When you turn to the phone, one of the first steps you have to figure out is who to call. This is the expertise location or question-routing problem in social QA research. At a high level, this seems like a great computer science problem. You have people as nodes, and their relationships and interactions as edges, and you want to model people’s interests and expertise, as well as the frequency and recency of their interactions with each other. You will use these models to route questions. Your mind races with possible algorithms and user modeling approaches to apply. Yes, conceptually you would probably be correct with many of these ideas, but in practice, building Aardvark is much more complex and difficult.
First, you must figure out how to build accurate user models for each user on the whole Web, even with sparse data for many users, including brand new users of your system.
Second, you have to scale this system to millions of users, and be able to do the question routing in milliseconds.

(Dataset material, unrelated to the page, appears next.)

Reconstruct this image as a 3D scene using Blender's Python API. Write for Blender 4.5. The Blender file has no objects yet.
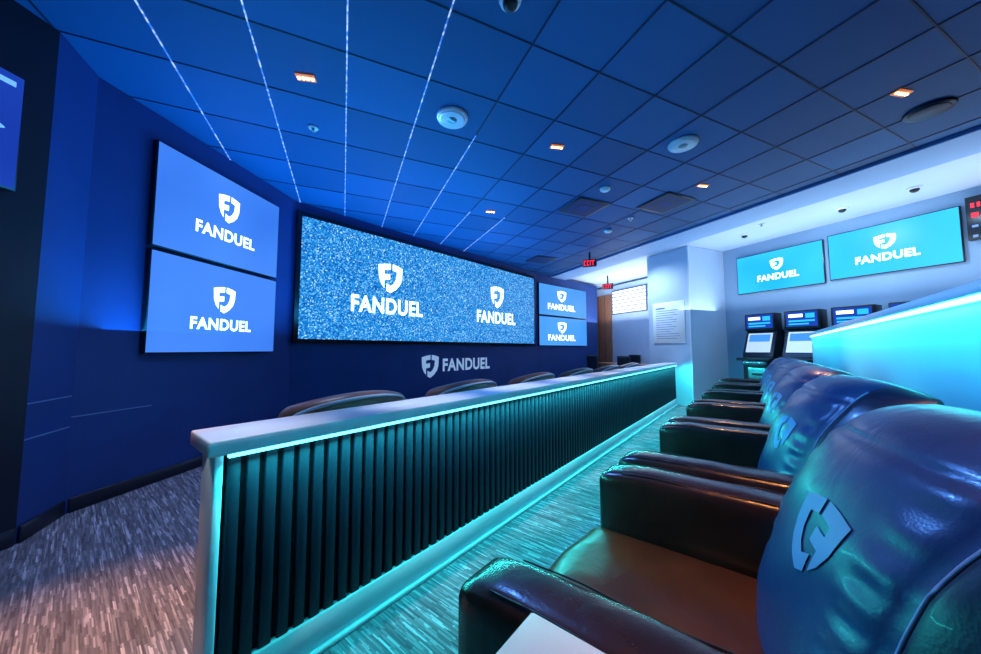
import bpy, bmesh, math, random
from mathutils import Vector, Matrix
random.seed(4)
sc=bpy.context.scene
sc.view_settings.view_transform='Standard'
R=math.radians
H=1.15
# ------------------------------------------------------------------ materials
def mat(name,base=(.5,.5,.5),rough=.5,metal=0,emit=None,es=0,spec=None,coat=0):
    m=bpy.data.materials.new(name); m.use_nodes=True
    b=m.node_tree.nodes['Principled BSDF']
    b.inputs['Base Color'].default_value=(*base,1); b.inputs['Roughness'].default_value=rough
    b.inputs['Metallic'].default_value=metal
    if spec is not None: b.inputs['Specular IOR Level'].default_value=spec
    if coat: b.inputs['Coat Weight'].default_value=coat
    if emit: b.inputs['Emission Color'].default_value=(*emit,1); b.inputs['Emission Strength'].default_value=es
    return m
def N(m,t,**k):
    n=m.node_tree.nodes.new(t)
    for a,v in k.items(): setattr(n,a,v)
    return n
def L(m,a,b): m.node_tree.links.new(a,b)
def ramp(m,stops,interp='LINEAR'):
    r=N(m,'ShaderNodeValToRGB'); r.color_ramp.interpolation=interp
    e=r.color_ramp.elements
    while len(e)<len(stops): e.new(.5)
    for i,(p,c) in enumerate(stops): e[i].position=p; e[i].color=(*c,1)
    return r
def objco(m,scale=(1,1,1)):
    tc=N(m,'ShaderNodeTexCoord'); mp=N(m,'ShaderNodeMapping'); mp.inputs['Scale'].default_value=scale
    L(m,tc.outputs['Object'],mp.inputs['Vector']); return mp.outputs['Vector']
def noisy(m,stops,scale=5,coords=(1,1,1),detail=4):
    b=m.node_tree.nodes['Principled BSDF']; v=objco(m,coords)
    n=N(m,'ShaderNodeTexNoise'); n.inputs['Scale'].default_value=scale; n.inputs['Detail'].default_value=detail
    L(m,v,n.inputs['Vector']); r=ramp(m,stops); L(m,n.outputs['Fac'],r.inputs['Fac']); L(m,r.outputs['Color'],b.inputs['Base Color'])
    return m

navy=noisy(mat('navy_paint',rough=.65),[(.3,(.003,.036,.19)),(.7,(.005,.046,.235))],2)
black=mat('black_paint',(.006,.009,.02),.5)
darkcol=mat('dark_column_paint',(.003,.008,.028),.5)
basem=mat('dark_base',(.01,.015,.03),.4)
groove=mat('groove_line',(.12,.25,.55),.3)
whitew=noisy(mat('white_wall_paint',rough=.6),[(.3,(.54,.66,.84)),(.7,(.60,.72,.88))],1.5)
whitec=noisy(mat('white_ceiling_paint',rough=.7),[(.3,(.62,.72,.88)),(.7,(.66,.76,.90))],1.5)
bandc=noisy(mat('soffit_band_paint',rough=.6),[(.3,(.34,.52,.80)),(.7,(.38,.56,.84))],1.5)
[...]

You also want to try and get answers that are good and return them as quickly as possible.
Third, potential answerers (read: humans) are finicky: they do not want you to spam them; they do not like being interrupted if they are in the middle of another conversation; and they don’t like it when you call them up at weird hours of the day (no matter if you know their time zone or not). In order words, you must deal with the real human context and its associated social interaction.
Finally, you need to socially engineer the growth of this system, so that early users get experiences good enough to rave about your service and recommend it to other users. You want to build trust, and you want a network effect, such that, as each user joins the system, the whole system becomes even more useful to those already there.
Before Aardvark, social QA systems used a wide variety of techniques to route questions, most often using experience/reputation points or monetary rewards as incentives. Many services, such as Yahoo! Answers focused on building communities, and turning the act of answering into a point-based game. Instead, Horowitz, Kamvar and their team at Aardvark pushed the envelope and built a different service that focused on getting answers as quickly as possible; from someone you are socially connected to; and who is likely to be an expert on the topic. How did they do it?
On speed: By connecting Aardvark to a chat service (Google Chat), it exploited and delivered on that expectation of immediacy. In our age of instant knowledge via search engines and Wikipedia, this impedance match is a particularly nice touch that, perhaps ironically, humanizes the experience so it feels like a phone call. Interestingly enough, in a pioneering QA system called AnswerGarden, Mark Ackerman observed that users were often more satisfied when an answer came back quickly, even if the answer was somewhat less than perfect.1
On social interactions: Aardvark places emphasis on the social interaction just as much as getting the information—just as if there was a smart assistant who knew your Rolodex and made that phone call for you. Indeed, in Evans and Chi,2 we showed how social interactions were present and pervasive throughout the information seeking episode—before, during, and after the core search task.
On expertise: Aardvark skillfully exploited the design knowledge gained from years of search engine research to scale the algorithms so that it can route those questions to others who are most likely able to answer it at that very moment. In fact, they followed the original meme of describing the "anatomy" of a search engine in describing their own system—a meme worth repeating in all areas of computer science involved in engineering real-world systems.
Users want one thing—getting their questions answered immediately. Search engines have played that role for many years now. It can be argued that the greatest impact computers have had on the human endeavor is the Web search engine, whose development and refinement seems to be the epitome of computer science. That was before the Web truly became social. In the brave new social Web, search will be different, and reading this paper will give you a sense of the direction social search engines are headed.